The Fork in the Road: Automate, Outsource, or Muddle Through
Agencies now face a genuine choice between three paths, each with different risk profiles. The first is automated deduplication using AI-assisted tools — platforms like Canto or Bynder have been piloted by the Art Gallery of South Australia, which processed 60,000 images through a trial program in the first quarter of 2026. The gallery reported a 91 percent accuracy rate in identifying true duplicates versus similar-but-distinct images, a critical distinction for heritage collections where near-identical photographs may carry different provenance records.
The second option is outsourcing to specialist digital asset management contractors, several of which have established South Australian offices near the Lot Fourteen precinct specifically to chase government work linked to defence and space industry digitisation contracts.

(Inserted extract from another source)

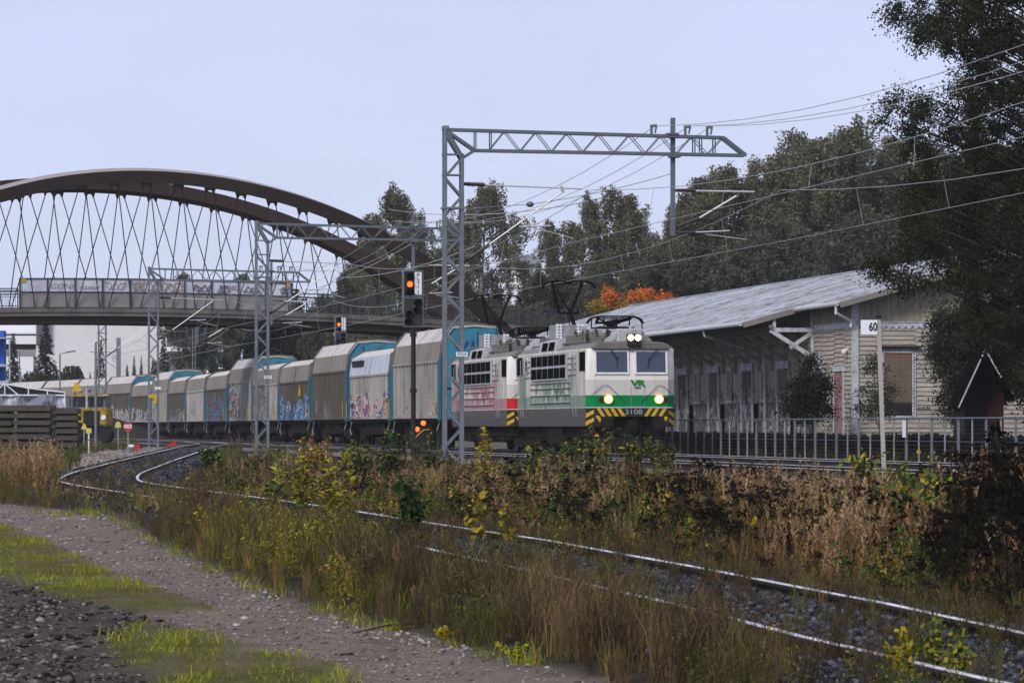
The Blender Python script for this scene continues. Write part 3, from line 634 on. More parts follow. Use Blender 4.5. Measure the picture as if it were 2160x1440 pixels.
WG = [
 (234.2, 1, [('beige',.55,[WH,RD,WH,(.25,.28,.3),DB],1.9),('beige',.4,G1,1.9)], dict(), 'tall grey sliding wall wagon right behind the locomotives'),
 (255.0, 0, [('light',.9,G1,2.5),('beige',.9,[BK,WH,RD,DB,WH],2.4)], dict(hood='whoodb', writing='VR CARGO'), 'low sliding wall wagon with white and blue hood lettered VR Cargo'),
 (276.3, 1, [('dark',0,G1),('dark',.25,[WH,(.2,.2,.18),WH,WH,WH],1.7)], dict(), 'tall dark brown sliding wall wagon with clean upper wall'),
 (297.6, 0, [('dark',1,G2,2.4),('dark',.8,G2,2.3)], dict(warn=True), 'low dark wagon with yellow triangle and blue graffiti'),
 (318.2, 0, [('light',.6,[BK,(.3,.3,.3),(.3,.25,.2),BK,WH],2.4),('mid',.4,G4,2.2)], dict(), 'low pale wagon half hidden behind the second lattice mast'),
 (339.0, 1, [('light',.35,G4,1.9),('beige',1,[BK,(.2,.3,.3),WH,BK,RD],3.4)], dict(), 'tall pale wagon with black scrawled graffiti on its far half'),
 (360.7, 0, [('dark',1,G3,2.9)], dict(), 'low dark wagon with red and blue graffiti'),
 (381.3, 0, [('light',.4,G4,2.4)], dict(), 'low light grey wagon with faint graffiti'),
 (402.0, 0, [('dark',.6,[WH,(.4,.4,.6),BK,WH,DB],2.3)], dict(), 'low dark wagon with small white and violet graffiti'),
 (422.5, 1, [('beige',0,G1)], dict(), 'tall beige wagon beside the third lattice mast'),
 (443.0, 0, [('dark',1,G5,2.3)], dict(), 'low wagon with white lettered graffiti left of the third lattice mast'),
 (463.5, 1, [('dark',.9,G5,2.5)], dict(), 'tall dark wagon with white graffiti right of the fourth lattice mast'),
 (484.0, 1, [('mid',0,G1),('mid',0,G1)], dict(), 'tall wagon with bright roof behind the fourth lattice mast'),
 (504.5, 1, [('mid',0,G1),('mid',0,G1)], dict(), 'tall wagon with bright roof behind the yellow machine'),
 (525.0, 1, [('mid',0,G1),('mid',0,G1)], dict(), 'last visible wagon at the far left end of the train'),
]
for i, (Y, tall, pans, kw, lab) in enumerate(WG):
    Y += (1.5,1.5,1.5,1.5,1.0)[i] if i < 5 else 0
    make_wagon(Y, tall, pans, i, lab, **kw)
# ---------------------------------------------------------------- arch footbridge
TB = .466; BY0 = 345.9                                    # front edge line of the deck: Y = BY0 + TB X
BU = Vector((1, TB, 0)).normalized(); BV = Vector((TB, -1, 0)).normalized()     # along the deck, towards the camera
BO = Vector((0, BY0, 0))
def ray_plane(px, py, p0, nrm):
    d = Vector(((px-HX)/F, 1, (HY-py)/F)); o = Vector((0,0,CZ)); return o + d*((p0-o).dot(nrm)/d.dot(nrm))
def deck_u(px):
    q = ray_plane(px, 700, BO, BV); return (q-BO).dot(BU)
_dk = [(deck_u(x), CZ+(HY-y)*(BO+BU*deck_u(x)).y/F) for x, y in ((0,649),(300,650),(560,655.5),(846,669),(1040,683),(1214,697))]
_us = [p[0] for p in _dk]; _zs = [p[1] for p in _dk]
_cf = np.polyfit(_us, _zs, 2)
def deckz(u): return float(np.polyval(_cf, max(u, -75.0)))
def BP(u, v, z): p = BO + BU*u + BV*v; return (p.x, p.y, z)
M['arch'] = pm('arch_brown_steel', (.040,.026,.021), .8, 0, .25, .8, (.02,.015,.013), .4, spec=.1)
M['archl'] = pm('arch_top_skylit', (.35,.30,.31), .6, .1, .2, .8)  # paler copy of the arch steel, paints skylight onto the top face
M['decks'] = pm('deck_concrete', (.17,.155,.14), .85, 0, .3, .5, (.05,.045,.04), .7)
M['screen'] = pm('screen_panel', (.30,.28,.275), .7, 0, .15, .6, (.15,.14,.14), .4)
br = thing('arch_bridge', 'brown steel footbridge with two tall leaning arches and crossing hangers over the railway', 'bridge', (0,0,0))
WD = 5.6; TILT = .20
UL, UR = deck_u(-420), deck_u(1290)
us = np.arange(UL, UR+1, 2.5)
d = MB(); g = MB()
for i in range(len(us)-1):
    u0, u1 = us[i], us[i+1]; z0, z1 = deckz(u0), deckz(u1)
    def seg(b, va, vb, za, zb, m=0):
        P = [BP(u0,va,z0+za),BP(u1,va,z1+za),BP(u1,vb,z1+za),BP(u0,vb,z0+za),BP(u0,va,z0+zb),BP(u1,va,z1+zb),BP(u1,vb,z1+zb),BP(u0,vb,z0+zb)]
        b.add(P, [(0,1,2,3)[::-1],(4,5,6,7),(0,1,5,4),(2,3,7,6)], m)
    seg(d, .35, -WD-.35, -.28, .0); seg(d, .28, .12, -.52, -.28)
    seg(g, .05, -.35, -.97, -.55); seg(g, -WD+.35, -WD-.05, -.97, -.55); seg(g, -.5, -WD+.5, -.60, -.3)
d.build('deck', M['decks'], br); g.build('girder', M['arch'], br)
c = MB()
for u in np.arange(UL, UR, 2.5):
    z = deckz(u); c.beam(BP(u,-.3,z-.75), BP(u,-WD+.3,z-.75), .22, .34)
c.build('cross_beams', M['arch'], br)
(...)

Costs quoted to agencies range from $85 to $140 per gigabyte of remediated data, which for larger repositories represents a multi-million-dollar commitment.
The third path — maintaining manual review processes with existing staff — is widely regarded as unworkable at scale but remains the default for under-resourced regional offices.
The September 30 deadline for remediation plans is the immediate forcing function. Agencies that miss it risk being excluded from the Lot Fourteen data-sharing framework, which in practical terms means being locked out of joint projects with defence primes already embedding in the precinct. For the History Trust and smaller cultural bodies on a tight budget, the more pressing question is whether the state government will offer a central procurement arrangement for deduplication software — something the Digital Transformation Agency flagged as under consideration but has not confirmed. A decision on that centralised approach is expected before the end of the July school holidays.